Later, she moved to St Francis for high schooling before proceeding to KU to study education. "I shook him off several times. On our first date, I insisted on paying for my dinner. He complimented me for it, and said he thought I could make a better mother. I was fascinated at the thought," she says.

At the close of 80's, she cleared university and got married to Rigathi. She also secured a job at Cooperative Bank, joining the agriculture department of the bank as a junior officer. At the time, Rigathi had started out as a young administrator in Moi's government.

They started out in a one-roomed house in Kahawa, before moving to a two bed-roomed house. "We hustled the longest. Early in the morning, I would be at Marigiti buying groceries, which we would sell in Muthaiga. On another occasion, we would be in Kariobangi Light Industries making sweets which we would sell to shops."

In those early days, Rigathi was transferred to Gichugu, in Kirinyaga, and she moved to Nyeri Coop branch where she joined her mother-in-law in farming.

She says despite the good jobs they were holding, they tried many things, besides making and selling sweets. They started a furniture business and partnered with Uchumi Supermarkets to display their wares in all branches. Rigathi went big on wheat farming and land selling, she says.

In 2006, she quit the bank job to take care of family business, but also to serve God. She had been a lay pastor at House of Grace church for some time. She says her quitting was a call to a higher duty.
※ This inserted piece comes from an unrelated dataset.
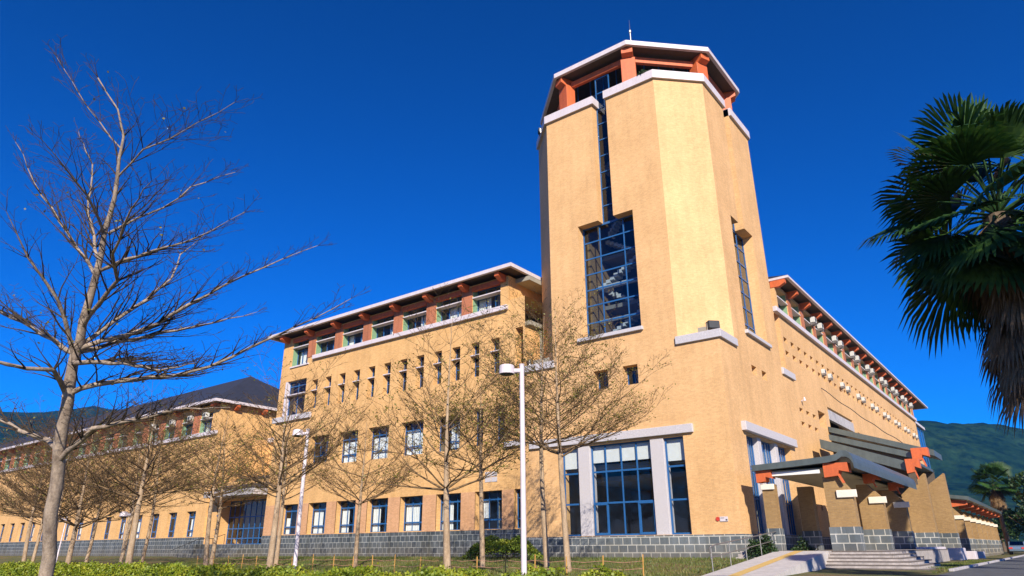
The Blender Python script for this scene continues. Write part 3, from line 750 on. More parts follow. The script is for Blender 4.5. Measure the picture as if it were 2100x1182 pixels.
ins = MB()
for z in (2.85,7.0,12.6,16.8): ins.box(AX0+.2, AX1-.2, AY+.95, 56.2, z-.35, z)
ins.box(AX0+.3,AX1-.3,AY+6.5,AY+6.7,.7,16.7); ins.build('interior_floor', M['inside'], an)
plinth(an, 'Y', AY, AX0, AX1+.01, .3, 2.88, 'stone_fine', .08)
for i, (a, e) in enumerate(abays):
    window(an, 'Y', AY, a, e, 13.95, 16.2, .65, mu=(.5,), mz=(.6,), bar=.08, curtain=[(0,.5,0,.55)] if i % 3 == 0 else None)
    b = MB(); pbox(b, 'Y', AY, a-.02, a+.03, 13.95, 16.2, .06, .6); b.build('green_jamb', M['green'], an)
    b = MB(); pbox(b, 'Y', AY, a, e, 15.4, 15.5, -.05, .5); b.build('sunshade_fin', M['white'], an)
    b = MB(); pbox(b, 'Y', AY, a-1.42, a-.03, 13.9, 16.6, -.06, .3); b.build('pillar', M['pillar'], an)
    corbel(an, 'Y', AY, a-.72, 16.85, .4, .9)
corbel(an, 'Y', AY, AX1-.5, 16.85, .4, .9)
for yy in (42,45.5,49,52.5): corbel(an, 'X', AX1, yy, 16.85, .4, .75)
b = MB(); pbox(b, 'Y', AY, AX0, AX1-.02, 13.45, 13.88, -.25, .1); b.build('ledge', M['white'], an, bevel=.02)
for i, (a, e) in enumerate(aw):
    window(an, 'Y', AY, a, e, 2.95, 5.53, .46, mu=(.5,), mz=(.25,.78), bar=.07, thick={.25:.13,.78:.13}, curtain=[[(0,.45,0,.78)],[(.1,1,0,.78)],[(.3,1,.1,.78)],None][i % 4])
hiproof(an, AX0-1, -70.6, 39.15, 58.0, 17.15, 22.7, 9.4)
# entrance link between annex and left wing
el = thing('entrance_block', 'low tan brick entrance with blue framed glass doors under a pale canopy', 'building', (-66,45,1.0))
wall = MB(); ops = [(-69.9,-61.25,2.12,6.45,1.7)]
facade(wall, 'Y', AY+.3, AX1+.004, LX0-.004, .6, 8.2, ops)
facade(wall, 'Y', 47.0, AX1+.004, LX0-.004, 8.2, 13.2, [(-69.5,-67.3,9.2,12.2,.5),(-66.2,-64.0,9.2,12.2,.5)])
wall.quad((AX1,AY+.3,8.2),(LX0,AY+.3,8.2),(LX0,47,8.2),(AX1,47,8.2)); wall.quad((AX1,47,13.2),(LX0,47,13.2),(LX0,56,13.2),(AX1,56,13.2))
wall.build('wall', M['brick'], el)
b = MB(); b.box(AX1+.3,LX0-.3,AY+7.5,AY+7.7,.7,8.0); b.box(AX1+.3,LX0-.3,AY+3.4,AY+7.4,1.8,2.1); b.box(AX1+.3,LX0-.3,52,52.2,8.3,13); b.build('interior_floor', M['inside'], el)
window(el, 'Y', AY+.3, -69.9, -61.25, 2.12, 6.45, 1.6, mu=(.11,.22,.33,.44,.55,.66,.77,.88), mz=(.14,.36,.62), bar=.10)
for u in (-69.5,-66.2): window(el, 'Y', 47.0, u, u+2.2, 9.2, 12.2, .46, mu=(.5,), mz=(.6,), bar=.08)
for u in (-66.75,-63.5): 
    b = MB(); b.box(u, u+.5, 46.85, 47.2, 8.8, 12.6); b.build('pillar', M['pillar'], el)
b = MB(); b.box(-69.9,-61.0,AY-1.4,AY+.5,6.62,7.2); b.build('canopy', M['concrete'], el, bevel=.03)
b = MB(); b.prism([(-69.7,AY-1.0,7.25),(-69.7,AY+2.5,8.9),(-69.7,AY+2.5,7.25)], (8.6,0,0)); b.build('canopy_roof', M['roof'], el)
b = MB(); b.box(AX1,LX0,46.6,47.3,13.22,13.7); b.build('ledge', M['white'], el)
stp = thing('entrance_steps', 'dark stone steps with thin handrail before the far left entrance', 'steps', (-65,38,1.0))
for k in range(6):
    b = MB(); b.box(-70.8-.0*k, -61.0, AY-3.4+.35*k, AY+.28, .6+.25*k, .85+.25*k+(.02 if k == 5 else 0)); b.build('step', M['stone_fine'], stp)
b = MB(); b.tube([(-66.9,AY-.2,2.1),(-66.9,AY-.2,3.1),(-68.0,AY-.8,2.7),(-70.6,AY-.8,2.7),(-72.4,AY-2.6,1.6)], .035, 5)
for x, zt in ((-68.0,2.7),(-70.5,2.7)): b.tube([(x,AY-.8,1.2),(x,AY-.8,zt)], .03, 5)
b.build('handrail', M['black'], stp)
b = MB(); b.box(-66.0,-65.2,AY-4.2,AY-.6,.6,2.15); b.box(-65.2,-63.8,AY-4.0,AY-1.5,.6,1.7); b.box(-68.6,-66.0,AY-3.9,AY-2.0,.6,1.3); b.build('stone_cheek', M['stone_fine'], stp)

# ------------------------------------------------------------------ small things fixed to the buildings
def ac_unit(label):
    t = thing('air_conditioner', label, 'air conditioner', (0,0,0), 0, 'air conditioner boxes along the upper walls')
    b = MB(); b.box(0,.42,-.36,.36,0,.52); b.build('casing', M['acwhite'], t, bevel=.025)
    b = MB(); b.tube([(.422,-.05,.26),(.44,-.05,.26)], .20, 14); b.build('fan_grille', M['dark'], t)
    b = MB(); b.box(.02,.4,-.32,-.28,-.22,-.005); b.box(.02,.4,.28,.32,-.22,-.005); b.box(.02,.07,-.28,.28,-.2,-.15); b.build('bracket', M['steel'], t)
    return t
acs = ac_unit('x'); first = True
upl = [65.3,67.7,73.0,75.3,80.5,82.8,88.0,90.3,96.0,98.2,103.2,105.5,110.2,112.4,117.0]
ords = ['first','second','third','fourth','fifth','sixth','seventh','eighth','ninth','tenth','eleventh','twelfth','thirteenth','fourteenth','fifteenth','sixteenth']
def place_ac(loc, rz, label, sc=1.0):
    global first
    if first:
        acs.location = loc; acs.rotation_euler = (0,0,rz); acs['label'] = label; first = False
    else: copy_thing(acs, loc, rz, label).scale = (sc,sc,sc)
for i, yy in enumerate(upl): place_ac((RX+.08,yy,21.05), 0, 'white air conditioner on the fin under the right eave, %s from the tower' % ords[i])
for k in range(8):
    for j, dy in enumerate((0,2.3)): place_ac((RX+.02,66.4+6.9*k+dy,16.45), 0, 'white air conditioner on the right wall between small holes, %s from the tower' % ords[2*k+j], .78)
for i, x in enumerate((-73.9,-77.2,-81.3,-85.9)): place_ac((x,AY-.05,15.52), -math.pi/2, 'white air conditioner under the far left eave, %s from the right' % ords[i])

def floodlight(loc, rz, label):
    t = thing('floodlight', label, 'floodlight', loc, rz, 'black floodlights on the tower')
    b = MB(); b.box(-.25,.25,-.16,.16,.12,.52); b.build('housing', M['black'], t, bevel=.03)
    b = MB(); b.box(-.28,-.26,-.04,.04,0,.4); b.box(.26,.28,-.04,.04,0,.4); b.box(-.28,.28,-.04,.04,-.0,.03); b.build('bracket', M['steel'], t)
    return t
floodlight((-14.95,40.35,ZC+.5), R(45), 'black floodlight on the white corner ledge right of the tall window').scale = (1.5,1.5,1.3)
floodlight((-29.2,40.25,ZC+.5), R(-45), 'black floodlight on the ledge at the left edge of the tower')
floodlight((-28.3,41.1,34.55), R(-45), 'small black floodlight high on the left edge of the tower')
sg = thing('wall_sign', 'small white plate with a red mark on the tower wall near the corner', 'sign', (-15.55,39.98,3.12))
b = MB(); b.box(-.14,.33,-.03,0,-.14,.12); b.build('plate', M['white'], sg)
b = MB(); b.tube([(-.27,-.03,0),(-.27,0,0)], .12, 10); b.build('red_mark', M['red'], sg)
b = MB(); b.box(.20,.30,-.036,-.031,-.10,-.02); b.box(-.1,.12,-.036,-.031,.03,.06); b.build('lettering', M['dark'], sg)
# lamp fitting on tower ledge R wing
b = MB(); b.tube([(-14.88,57.9,12.6),(-14.6,57.9,12.75)], .04, 5); b.tube([(-14.62,57.9,12.6),(-14.62,57.9,12.9)], [.12,.06], 8)
tag(b.build('wall_lamp', M['white']), 'tiny white wall lamp above the lower row of small holes', 'lamp')

# ------------------------------------------------------------------ porch at the right
po = thing('entrance_porch', 'brick entrance porch with grey sloping metal roofs, orange beam ends and stone footed piers', 'porch', (-9,45,1.4))
PZ = 1.40
def pier(x0, x1, y0, y1, zt, shoulder=None, cap=None, slope='right', stone=1.0, zb=PZ-.8):
    p = MB()
    if shoulder is None: p.box(x0,x1,y0,y1,zb+.2,zt)
    elif slope == 'right':
        xs_, zs_ = shoulder; p.prism([(x0,y0,zb+.2),(x1,y0,zb+.2),(x1,y0,zs_),(xs_,y0,zt),(x0,y0,zt)], (0,y1-y0,0))
    else:
        xs_, zs_ = shoulder; p.prism([(x0,y0,zb+.2),(x1,y0,zb+.2),(x1,y0,zt),(xs_,y0,zt),(x0,y0,zs_)], (0,y1-y0,0))
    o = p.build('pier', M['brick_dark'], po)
    s = MB(); s.box(x0-.05,x1+.05,y0-.05,y1+.05,zb,PZ+stone); s.build('stone_foot', M['stone'], o)
    if cap:
        c = MB(); c.box(cap[0],cap[1],y0-.12,y0-.003,cap[2],cap[3]); c.build('capstone', M['capstone'], o, bevel=.02)
    return o
def beamend(x0, x1, y0, y1, zt, h=.75, hook=True):
    """orange beam end: block with a notch and a small hanging strut"""
    b = MB(); w = x1-x0
    b.prism([(x0,y0,zt),(x0,y0,zt-h),(x0+w*.55,y0,zt-h*.92),(x0+w*.62,y0,zt-h*.55),(x1,y0,zt-h*.7),(x1,y0,zt-.02)], (0,y1-y0,0))
    if hook: b.prism([(x0+w*.52,y0+.05,zt-h*.8),(x0+w*.62,y0+.05,zt-h*.8),(x0+w*.78,y0+.05,zt-h*1.45),(x0+w*.68,y0+.05,zt-h*1.45)], (0,.12,0))
    return b.build('beam_end', M['orange'], po)
pier(-13.1,-12.45,40.0,40.6,4.87,cap=(-13.14,-12.4,4.57,4.87),stone=1.15)
pier(-9.83,-8.49,40.0,40.65,5.07,(-9.11,4.25),(-9.24,-8.26,3.98,4.36),stone=1.15)
pier(-9.83,-8.49,47.6,48.25,5.15,(-9.23,4.30),(-9.24,-8.26,4.02,4.40),stone=1.15)
pier(-9.83,-8.49,55.3,55.95,5.25,(-9.23,4.36),(-9.24,-8.26,4.07,4.45),stone=1.15)
pier(-13.7,-12.8,48.8,49.5,5.3,stone=1.15); pier(-13.7,-12.8,57.6,58.3,5.3,stone=1.15)
pier(-9.75,-7.88,62.3,63.1,6.83,(-7.95,5.30),None,'left',stone=1.15)
pier(-8.3,-7.05,66.5,67.2,7.1,(-7.1,6.27),None,'left',stone=1.15)
for yy in (40.0,47.6,55.3):
    beamend(-9.64 if yy < 41 else -9.3,-8.42,yy-.32,yy+.4,5.74,.72 if yy < 41 else .55)
beamend(-13.25,-12.4,39.7,40.4,5.60,.65,False)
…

"God spoke to me, and reminded me that I had made a vow, that everything I had asked for, a husband, children, a home, I now had it all. And indeed, I had made the vow, and promised I would serve Him wholeheartedly if he gave me what I wanted," she says.

At House of Grace, she concentrated on the widows' ministry which she says gave and still gives her immense joy. She says the recent pressures of politics, her husband getting nominated as a presidential running mate, and the noise around it, does not bother her much.

For the longest she has known him, he was always in politics. She has come to terms with the demands of the job, including the negative vibes. It's all part of the package, she says.